---------- Information supplied ----------

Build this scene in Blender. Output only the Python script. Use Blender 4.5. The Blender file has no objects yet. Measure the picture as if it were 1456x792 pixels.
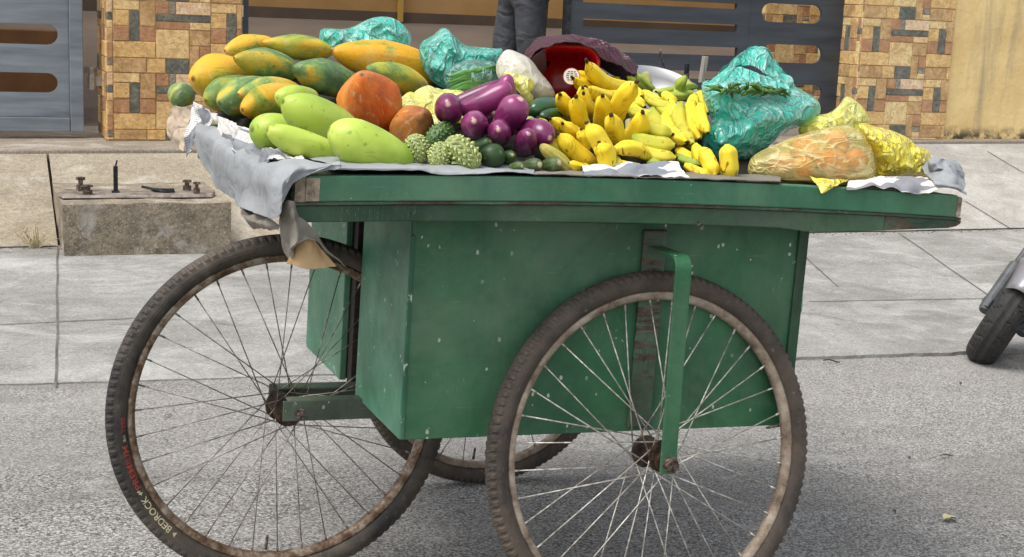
import bpy, bmesh, math, random
import numpy as np
from mathutils import Vector, Matrix, noise, Quaternion
random.seed(7)
R = math.radians
scene = bpy.context.scene
COL = scene.collection

# ---------------------------------------------------------------- camera solve
F, PITCH, ROLL, YAW = 2034.18, .182016, -.041562, -.374114
CAM = np.array([-1.19378, -2.30236, 1.14146])
TAU = .031265                      # the street (and the cart on it) falls to the right
def cam_axes():
    fw = np.array([-math.sin(YAW)*math.cos(PITCH), math.cos(YAW)*math.cos(PITCH), -math.sin(PITCH)])
    r = np.array([math.cos(YAW), math.sin(YAW), 0]); d = np.cross(fw, r)
    return np.array([math.cos(ROLL)*r+math.sin(ROLL)*d, -math.sin(ROLL)*r+math.cos(ROLL)*d, fw])
AX = cam_axes()
TT = np.array([[math.cos(TAU), 0, math.sin(TAU)], [0, 1, 0], [-math.sin(TAU), 0, math.cos(TAU)]])
def bp(px, py, axis, val, cart=True):
    d = AX.T @ np.array([(px-728)/F, (py-396)/F, 1.]); c = CAM.copy()
    if cart: d = TT.T @ d; c = TT.T @ c
    return c+(val-c[axis])/d[axis]*d
def Pl(px, py, Y):                 # cart-local point on plane Y
    return Vector(bp(px, py, 1, Y))
def Pc(px, py, Y):                 # same, in world space
    return Vector(TT @ bp(px, py, 1, Y))
def Pw(px, py, Y):
    return Vector(bp(px, py, 1, Y, False))
def C2W(v): return Vector(TT @ np.array(v, float))
def ppm(w):                        # photo pixels per metre at a world point
    return F/float(AX[2] @ (np.array(w)-CAM))
VIEW = lambda w: (Vector(w)-Vector(CAM)).normalized()

# ---------------------------------------------------------------- object helpers
def link(o, parent=None):
    COL.objects.link(o)
    if parent: o.parent = parent
    return o
def tag(o, label=None, cat=None, group=None, kind=None):
    if label: o['label'] = label
    if cat: o['category'] = cat
    if group: o['group'] = group
    if kind: o['kind'] = kind
    return o
def empty(name, label, cat, loc=(0, 0, 0), group=None):
    o = bpy.data.objects.new(name, None); o.location = loc; o.empty_display_size = .05
    link(o); return tag(o, label, cat, group)
def mesh(name, vs, fs, mat=None, parent=None, smooth=True, uvs=None, origin=None, mats=None, mi=None):
    me = bpy.data.meshes.new(name)
    vs = [Vector(v) for v in vs]
    if origin is None and parent is None:
        c = Vector((0, 0, 0))
        for v in vs: c += v
        origin = c/len(vs)
    o_ = Vector(origin) if origin is not None else Vector((0, 0, 0))
    me.from_pydata([v-o_ for v in vs], [], fs)
    if mats:
        for m in mats: me.materials.append(m)
        if mi: me.polygons.foreach_set('material_index', mi)
    elif mat: me.materials.append(mat)
    if smooth: me.polygons.foreach_set('use_smooth', [True]*len(fs))
    if uvs is not None:
        ul = me.uv_layers.new(name='UVMap')
        li = [0]*len(me.loops); me.loops.foreach_get('vertex_index', li)
        ul.data.foreach_set('uv', [c for i in li for c in uvs[i]])
    me.update()
    o = bpy.data.objects.new(name, me); o.location = o_
    return link(o, parent)
class MB:
    """collects simple solids into one mesh"""
    def __init__(s): s.v = []; s.f = []; s.m = []; s.cur = 0
    def add(s, vs, fs):
        n = len(s.v); s.v += [Vector(v) for v in vs]; s.f += [[i+n for i in f] for f in fs]; s.m += [s.cur]*len(fs)
    def box(s, x0, x1, y0, y1, z0, z1, M=None):
        vs = [Vector((x, y, z)) for x in (x0, x1) for y in (y0, y1) for z in (z0, z1)]
        if M: vs = [M @ v for v in vs]
        s.add(vs, [(0, 1, 3, 2), (4, 6, 7, 5), (0, 4, 5, 1), (2, 3, 7, 6), (0, 2, 6, 4), (1, 5, 7, 3)])
    def tube(s, pts, r, n=8, cap=True):
        pts = [Vector(p) for p in pts]; rr = r if isinstance(r, (list, tuple)) else [r]*len(pts)
        vs = []; fs = []; up = None
        for i, p in enumerate(pts):
            t = (pts[min(i+1, len(pts)-1)]-pts[max(i-1, 0)]).normalized()
            if up is None:
                up = t.orthogonal().normalized()
            up = (up-t*up.dot(t)).normalized(); b = t.cross(up)
            for k in range(n):
                a = 2*math.pi*k/n; vs.append(p+(up*math.cos(a)+b*math.sin(a))*rr[i])
        for i in range(len(pts)-1):
            for k in range(n):
                fs.append((i*n+k, i*n+(k+1) % n, (i+1)*n+(k+1) % n, (i+1)*n+k))
        if cap: fs.append(tuple(range(n))[::-1]); fs.append(tuple((len(pts)-1)*n+k for k in range(n)))
        s.add(vs, fs)
    def lathe(s, prof, n=24, M=None, axis='Y', close=False):
        """prof: list of (radius, along)"""
        vs = []; fs = []
        for r, h in prof:
            for k in range(n):
                a = 2*math.pi*k/n
                v = Vector((r*math.cos(a), h, r*math.sin(a))) if axis == 'Y' else Vector((r*math.cos(a), r*math.sin(a), h))
                vs.append(M @ v if M else v)
        m = len(prof)
        for i in range(m if close else m-1):
            for k in range(n):
                j = (i+1) % m
                fs.append((i*n+k, j*n+k, j*n+(k+1) % n, i*n+(k+1) % n))
        s.add(vs, fs)
    def build(s, name, mat, parent=None, smooth=False, bevel=0, origin=None, mats=None, seg=2):
        o = mesh(name, s.v, s.f, mat, parent, smooth, origin=origin, mats=mats, mi=s.m if mats else None)
        if bevel:
            b = o.modifiers.new('bevel', 'BEVEL'); b.width = bevel; b.segments = seg; b.limit_method = 'ANGLE'; b.harden_normals = False
        if smooth == 'auto':
            pass
        return o
def recalc(o):
    bm = bmesh.new(); bm.from_mesh(o.data); bmesh.ops.recalc_face_normals(bm, faces=bm.faces); bm.to_mesh(o.data); bm.free(); return o
def plate_mesh(name, outline, holes, thick, mat, parent=None, M=Matrix(), bevel=.002):
    """flat plate in local XZ with cut-outs, thickness along Y"""
    cu = bpy.data.curves.new(name, 'CURVE'); cu.dimensions = '2D'; cu.fill_mode = 'BOTH'; cu.extrude = thick/2
    for poly in [outline]+holes:
        sp = cu.splines.new('POLY'); sp.points.add(len(poly)-1); sp.use_cyclic_u = True
        for i, (x, y) in enumerate(poly): sp.points[i].co = (x, y, 0, 1)
    t = bpy.data.objects.new('tmp', cu); COL.objects.link(t)
    dg = bpy.context.evaluated_depsgraph_get(); me = bpy.data.meshes.new_from_object(t.evaluated_get(dg))
    bpy.data.objects.remove(t)
    me.transform(M @ Matrix.Rotation(R(90), 4, 'X')); me.name = name
    me.materials.clear(); me.materials.append(mat)
    o = bpy.data.objects.new(name, me); link(o, parent)
    if bevel:
        b = o.modifiers.new('bevel', 'BEVEL'); b.width = bevel; b.segments = 1; b.limit_method = 'ANGLE'
    return o
def slot(x0, x1, z0, z1, n=8, left=True, right=True):
    r = (z1-z0)/2; zc = (z0+z1)/2; p = []
    if left: p += [(x0+r+r*math.cos(a), zc+r*math.sin(a)) for a in [R(90+180*i/n) for i in range(n+1)]]
    else: p += [(x0, z1), (x0, z0)]
    if right: p += [(x1-r+r*math.cos(a), zc+r*math.sin(a)) for a in [R(-90+180*i/n) for i in range(n+1)]]
    else: p += [(x1, z0), (x1, z1)]
    return p

# ---------------------------------------------------------------- materials
def srgb(h):
    if isinstance(h, str):
        h = h.lstrip('#'); c = [int(h[i:i+2], 16)/255 for i in (0, 2, 4)]
        return tuple(x/12.92 if x <= .04045 else ((x+.055)/1.055)**2.4 for x in c)+(1,)
    return tuple(h)[:3]+(1,)
class NM:
    def __init__(s, name):
        s.m = bpy.data.materials.new(name); s.m.use_nodes = True; s.t = s.m.node_tree; s.n = s.t.nodes
        s.b = s.n['Principled BSDF']; s.out = s.n['Material Output']; s.tc = s.n.new('ShaderNodeTexCoord')
        s.src = s.tc.outputs['Object']
    def L(s, a, b): s.t.links.new(a, b)
    def mapped(s, scale=(1, 1, 1), src=None, loc=(0, 0, 0), rand=False, rot=(0, 0, 0)):
        mp = s.n.new('ShaderNodeMapping'); s.L(src or s.src, mp.inputs[0]); mp.inputs['Scale'].default_value = scale
        mp.inputs['Location'].default_value = loc; mp.inputs['Rotation'].default_value = rot
        if rand:
            oi = s.n.new('ShaderNodeObjectInfo'); mu = s.n.new('ShaderNodeMath'); mu.operation = 'MULTIPLY'; mu.inputs[1].default_value = 37
            s.L(oi.outputs['Random'], mu.inputs[0]); s.L(mu.outputs[0], mp.inputs['Location'])
        return mp.outputs[0]
    def noise(s, scale, detail=4, rough=.6, v=None, dist=0, out=0):
        x = s.n.new('ShaderNodeTexNoise'); x.inputs['Scale'].default_value = scale; x.inputs['Detail'].default_value = detail
        x.inputs['Roughness'].default_value = rough; x.inputs['Distortion'].default_value = dist
        s.L(v or s.src, x.inputs['Vector']); return x.outputs[out]
    def vor(s, scale, v=None, feat='F1', out='Distance', rnd=1):
        x = s.n.new('ShaderNodeTexVoronoi'); x.feature = feat; x.inputs['Scale'].default_value = scale
        x.inputs['Randomness'].default_value = rnd
        s.L(v or s.src, x.inputs['Vector']); return x.outputs[out]
    def ramp(s, fac, stops, interp='LINEAR'):
        x = s.n.new('ShaderNodeValToRGB'); x.color_ramp.interpolation = interp
        e = x.color_ramp.elements
        while len(e) < len(stops): e.new(.5)
        for i, (p, c) in enumerate(stops): e[i].position = p; e[i].color = srgb(c) if not isinstance(c, (int, float)) else (c, c, c, 1)
        s.L(fac, x.inputs[0]); return x.outputs[0]
    def mix(s, fac, a, b, mode='MIX'):
        x = s.n.new('ShaderNodeMix'); x.data_type = 'RGBA'; x.blend_type = mode
        for ii, val in ((0, fac), (6, a), (7, b)):
            sock = x.inputs[ii]
            if isinstance(val, (int, float)): sock.default_value = val if ii == 0 else (val, val, val, 1)
            elif isinstance(val, (str, tuple)): sock.default_value = srgb(val)
            else: s.L(val, sock)
        return x.outputs[2]
    def math(s, op, a, b=0, c=None):
        x = s.n.new('ShaderNodeMath'); x.operation = op
        for i, v in enumerate((a, b) if c is None else (a, b, c)):
            if isinstance(v, (int, float)): x.inputs[i].default_value = v
            else: s.L(v, x.inputs[i])
        return x.outputs[0]
    def sep(s, v=None):
        x = s.n.new('ShaderNodeSeparateXYZ'); s.L(v or s.src, x.inputs[0]); return x.outputs
    def bump(s, h, strength=.3, dist=.01, prev=None):
        x = s.n.new('ShaderNodeBump'); x.inputs['Strength'].default_value = strength; x.inputs['Distance'].default_value = dist
        s.L(h, x.inputs['Height'])
        if prev: s.L(prev, x.inputs['Normal'])
        s.L(x.outputs[0], s.b.inputs['Normal']); return x.outputs[0]
    def col(s, c):
        if isinstance(c, (str, tuple)): s.b.inputs['Base Color'].default_value = srgb(c)
        else: s.L(c, s.b.inputs['Base Color'])
    def set(s, **k):
        for a, v in k.items():
            i = s.b.inputs[a.replace('_', ' ')]
            if isinstance(v, (int, float, tuple)): i.default_value = v
            else: s.L(v, i)
        return s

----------

Reproduce only the lines from the beginning of the data through the line that contains "COL = scene.collection", both included, and please drop the pictures.

Build this scene in Blender. Output only the Python script. Use Blender 4.5. The Blender file has no objects yet. Measure the picture as if it were 1456x792 pixels.
import bpy, bmesh, math, random
import numpy as np
from mathutils import Vector, Matrix, noise, Quaternion
random.seed(7)
R = math.radians
scene = bpy.context.scene
COL = scene.collection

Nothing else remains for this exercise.